Das Thema Umweltpolitik dürfte indes den Primärunterschied gemacht habe. So sieht Die-Mitte-CVP-Fraktionspräsident Christian Wassmer das Wahlergebnis als exemplarisch für den generellen Grüntrend.
Auf Papier sieht es tatsächlich so aus, als ob in Wettingen die Türe für eine progressive Umweltpolitik noch nie so weit geöffnet gewesen wäre: WettiGrüen, SP und GLP kommen zusammen auf bereits 22 von 25 Sitze und Stimmen aus der politischen Mitte zeigen sich offen gegenüber grüner Umweltpolitik. Ob das Wahlergebnis aber wirklich ein realer Grünrutsch ist, könnte fraglich sein. So sagen ER-Vizepräsident Lutz Fischer-Lamprecht (EVP), Alain Burger (SP) oder Christian Wassmer, es müsse sich nun erst noch erweisen, wie sich die GLP in Zukunft tatsächlich positioniere.
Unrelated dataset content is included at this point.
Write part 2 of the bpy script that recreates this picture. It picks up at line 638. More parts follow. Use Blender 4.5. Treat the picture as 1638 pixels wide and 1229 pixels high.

SVP-Fraktionspräsident Martin Fricker findet die Situation ganz generell schwer einzuschätzen, die Verdoppelung der GLP-Mandate führe zu «neuen Dynamiken, die jetzt noch nicht abzusehen sind».
In Grenzen hält sich die Euphorie bei WettiGrüen: «Solange die GLP an ihrer Sparpolitik festhält, wird sie auch keine konsequente Klima- und Umweltpolitik machen können.» Damit falle sie für WettiGrüen «als primäre politische Partnerin ausser Betracht». WettiGrüen-Einwohnerrat Andreas Leuppi sieht das gleich: «Unsere finanzpolitischen Ansichten gehen so weit auseinander, dass mir eine verstärkte Zusammenarbeit unmöglich scheint.» Die SP sei bezüglich einer konsequenten Klimapolitik «viel verlässlicher», man sei aber auch zu Gesprächen mit der GLP bereit, so Leo Scherer. Für ihn ist klar: «Die GLP trägt jetzt Verantwortung und muss liefern.» Ähnlich sieht es die SP, die weiterhin 9 Einwohnerräte stellen darf. Alain Burger – übrigens davon der bestgewählte – sagt, er habe «Hoffnung bei grünen Themen», aber «Klimamassnahmen haben ein Preisschild». Es dürfte deshalb wahrscheinlich sein, dass die SP weiterhin mit WettiGrüen koaliert, obwohl Letztere wieder Fraktionsstärke erreicht hat. So auch die Signale von Burger und Scherer. Beide sagen, man werde das Gespräch suchen und sich darüber freuen, die Zusammenarbeit fortsetzen zu können, die «sehr produktiv» gewesen sei.
Historische Schlappen
Die grossen Verliererinnen dieser Wahl sind Die Mitte CVP und die SVP, die je zwei Sitze verloren haben. Auch die FDP verliert einen Sitz. Für die SVP ist dies das schlechteste Wahlergebnis seit 1997, für die FDP seit 1969 – und für Die Mitte CVP (damals noch vor Fusion mit der BDP) müsste man sogar in die Zeit vor 1965 zurückgehen.
Martin Fricker sagt, man sei enttäuscht, habe aber jetzt schon die Wahlen in vier Jahren im Blick. Fricker, auf der Suche nach Antworten: «Wettingen hat sehr grosse Probleme und die haben nur am Rande mit dem Klima zu tun. Die SVP hat diese Probleme in den letzten vier Jahren konsequent benannt und immer wieder Lösungsmöglichkeiten aufgezeigt.»
Christian Wassmer zur Die-Mitte-CVP-Niederlage: «Jeder Sitz, den man verliert, schmerzt.» Man habe nicht damit gerechnet, dass der Grünrutsch so ungebremst weitergehe. Im Wahlkampf habe man sich zwar auch entsprechend zu positionieren versucht, am Ende sei die Botschaft aber wohl nicht so angekommen wie gewünscht. Es habe «neben dem Grünrutsch auch einen Frauenrutsch» gegeben. So hat es Ariane Dieth auf Anhieb zum zweitbesten Die-Mitte-CVP-Ergebnis und Marie-Christine Andres Schürch ebenfalls im ersten Anlauf in den Einwohnerrat geschafft. Man sei stolz auf ein 50:50-Verhältnis zwischen Frauen und Männern, so Wassmer.